El Señor nos ha llamado desde la eternidad. A cada persona por su nombre. Y nos ha dado una vocación, es decir, una misión especial para que la cumplamos mientras vivamos en la tierra. A todos nos ha otorgado unos talentos, que son gracias especiales para que desarrollemos todo ese potencial que Él ha inscrito en nuestros corazones.
Nadie ha nacido por casualidad. Todos estamos en la mente de Dios antes de ser creados. Es por esto, que impedir que nazcan seres humanos, es una falta grave, porque el Señor contaba con ese individuo, para llevar a cabo su plan divino.
Y aquí estamos… Con nuestras profesiones y oficios. Dedicándonos al trabajo que nos ha tocado desempeñar. Algunas veces ocurre, que no necesariamente esa labor que estamos realizando nos satisface. Pero, reflexionemos… Nuestro Padre nos quiere allí… ¿Por qué? Son designios divinos que luego los comprenderemos, aquí en la tierra, o cuando estemos con Él cara a cara, en nuestro Juicio Particular.

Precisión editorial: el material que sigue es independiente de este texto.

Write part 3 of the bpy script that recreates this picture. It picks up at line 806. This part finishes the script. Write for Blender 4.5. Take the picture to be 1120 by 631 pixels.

Mientras tanto, a cumplir las tareas de cada día. A tratar de acabarlas con la mayor perfección posible; poniendo todo el amor y el empeño en realizarlas. Ninguna ocupación es despreciable, por más pequeña e insignificante que parezca. Para Dios, todo lo que haga la persona que Él ha creado puede ser santificable, en la medida en que se ponga todo el esfuerzo y la dedicación posible.
Preguntémosle al Señor, en nuestra oración diaria: ¿Para qué me quieres? ¿Para qué me has creado? Y resonará en lo profundo de nuestro espíritu, una respuesta que sólo el alma puede escuchar: “Para amarme, y para servir al prójimo con tu vocación particular”.